Americans love to imagine that the fight against radical Islamic terrorism plays out far away—on foreign soil, in distant conflicts. But the Iranian regime and its sprawling network of proxy militias have never cared for geographic boundaries. They do not distinguish between a military commander and someone’s daughter. The threat is not abstract or distant; it operates on American soil, in American neighborhoods, right now.
For years, critics called President Trump’s 2020 decision to eliminate Iranian terror mastermind Qasem Soleimani “reckless” and “provocative.” They fretted endlessly about escalation and diplomatic fallout. What none of them mentioned was Iran’s actual response: drafting assassination plans targeting an American woman in her own home.
An Iran-linked terrorist allegedly targeted Ivanka Trump for murder as part of a revenge plot tied to President Donald Trump’s drone strike that killed Iranian military commander Qasem Soleimani in January 2020. He was arrested in Turkey this month and extradited to the U.S., where he faces 18 charges across Europe and the United States.
Thirty-two-year-old Mohammad Baqer Saad Dawood Al-Saadi, recently captured, allegedly had a “pledge” to kill the First Daughter and possessed architectural blueprints of her Florida home. Al-Saadi reportedly targeted Trump’s family in retaliation for Soleimani’s death—the Iranian major general who led the IRGC’s Quds Force.
Sit with that: A foreign terrorist trained by Iran’s Islamic Revolutionary Guard Corps, embedded within Iran-backed militia Kata’ib Hizballah, held detailed blueprints of Ivanka Trump’s residence. Not a rumor or intercepted chatter—concrete plans.
Then he went further. Al-Saadi posted a map of her neighborhood on social media with the chilling caption: “I say to the Americans look at this picture and know that neither your palaces nor the Secret Service will protect you. We are currently in the stage of surveillance and analysis. I told you, our revenge is a matter of time.”

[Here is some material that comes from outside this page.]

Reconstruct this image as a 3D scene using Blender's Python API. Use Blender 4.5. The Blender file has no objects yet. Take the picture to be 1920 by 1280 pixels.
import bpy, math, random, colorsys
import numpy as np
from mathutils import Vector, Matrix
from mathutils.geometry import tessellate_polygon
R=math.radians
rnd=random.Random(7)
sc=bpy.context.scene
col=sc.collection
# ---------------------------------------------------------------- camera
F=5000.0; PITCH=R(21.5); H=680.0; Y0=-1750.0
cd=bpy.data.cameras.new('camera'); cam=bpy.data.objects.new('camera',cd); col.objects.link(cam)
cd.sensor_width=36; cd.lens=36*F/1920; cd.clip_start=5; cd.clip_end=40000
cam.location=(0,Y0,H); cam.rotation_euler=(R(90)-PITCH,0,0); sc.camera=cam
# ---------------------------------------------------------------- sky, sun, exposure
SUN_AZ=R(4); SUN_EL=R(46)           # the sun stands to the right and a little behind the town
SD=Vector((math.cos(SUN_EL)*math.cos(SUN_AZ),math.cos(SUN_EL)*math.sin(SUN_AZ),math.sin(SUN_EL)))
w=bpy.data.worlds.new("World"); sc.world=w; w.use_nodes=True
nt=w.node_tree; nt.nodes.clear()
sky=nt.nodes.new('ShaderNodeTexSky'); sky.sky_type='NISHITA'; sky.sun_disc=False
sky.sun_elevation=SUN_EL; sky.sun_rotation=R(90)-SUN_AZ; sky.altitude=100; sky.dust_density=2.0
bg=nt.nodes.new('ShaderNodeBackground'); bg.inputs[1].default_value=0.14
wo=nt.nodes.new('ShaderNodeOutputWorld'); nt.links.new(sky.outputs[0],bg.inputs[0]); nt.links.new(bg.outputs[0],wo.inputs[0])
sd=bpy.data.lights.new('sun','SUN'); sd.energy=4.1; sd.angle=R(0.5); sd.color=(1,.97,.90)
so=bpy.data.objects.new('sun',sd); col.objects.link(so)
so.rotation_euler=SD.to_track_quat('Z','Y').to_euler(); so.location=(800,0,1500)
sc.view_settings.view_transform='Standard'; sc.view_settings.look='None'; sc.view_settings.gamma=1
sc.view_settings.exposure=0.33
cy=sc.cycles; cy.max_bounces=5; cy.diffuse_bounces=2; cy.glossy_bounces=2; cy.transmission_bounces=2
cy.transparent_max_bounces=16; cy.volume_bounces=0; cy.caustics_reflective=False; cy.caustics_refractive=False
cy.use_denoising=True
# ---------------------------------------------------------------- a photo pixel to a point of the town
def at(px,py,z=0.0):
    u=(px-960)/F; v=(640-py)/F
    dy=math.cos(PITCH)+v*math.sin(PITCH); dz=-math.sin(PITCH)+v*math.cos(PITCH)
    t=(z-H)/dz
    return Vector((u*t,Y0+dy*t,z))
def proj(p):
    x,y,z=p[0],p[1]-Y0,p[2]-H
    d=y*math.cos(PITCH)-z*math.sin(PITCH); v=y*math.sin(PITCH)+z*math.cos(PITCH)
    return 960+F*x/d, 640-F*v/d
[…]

This was not the ramblings of an online extremist—it was an operational declaration from someone with training and infrastructure to act.
Al-Saadi wasn’t a lone radical. According to court filings, his father was Iranian Brigadier General Ahmad Kazemi. After losing him, Al-Saadi gravitated toward Soleimani, treating the terror commander as a surrogate father. Photographs reportedly show the two reviewing maps together.
His operational sophistication matched his connections: he allegedly used a religious-tour travel agency to move internationally and maintained direct links with Soleimani’s successor Esmail Qaani and Hezbollah operatives in Lebanon. This was a man backed by state resources, driven by personal vengeance.
A former deputy military attaché from the Iraqi embassy stated: “We need to kill Ivanka to burn down the house of Trump the way he burned down our house.”
Read that again. The target wasn’t a general or military installation—it was a young mother, selected purely because she is a president’s daughter. This reveals the moral calculus of Iran’s proxy networks: diplomacy does not matter; revenge does. They draw no line at civilians.
This was not an isolated plot. Federal prosecutors have connected Al-Saadi to 18 attacks or attempted attacks spanning Amsterdam, London, Toronto, Belgium, and the Netherlands. The man ran a global terror campaign with Ivanka Trump’s name on his list.
Six years after Soleimani’s killing, Iran’s proxies remain actively scheming to murder American citizens on American soil. Every critic who called that strike “dangerous” now owes the public a reckoning. The strike did not create this enemy—it unmasked him.
Al-Saadi’s capture and swift extradition prove resolve works. But this case delivers a stark reminder: the Iranian regime’s hunger for retribution carries no expiration date, respects no moral boundary, and spares no innocent life.
They had her blueprints. They mapped her street. They pledged to murder a president’s daughter in her own home. Every American should understand exactly what kind of enemy refuses to stay on the other side of the ocean.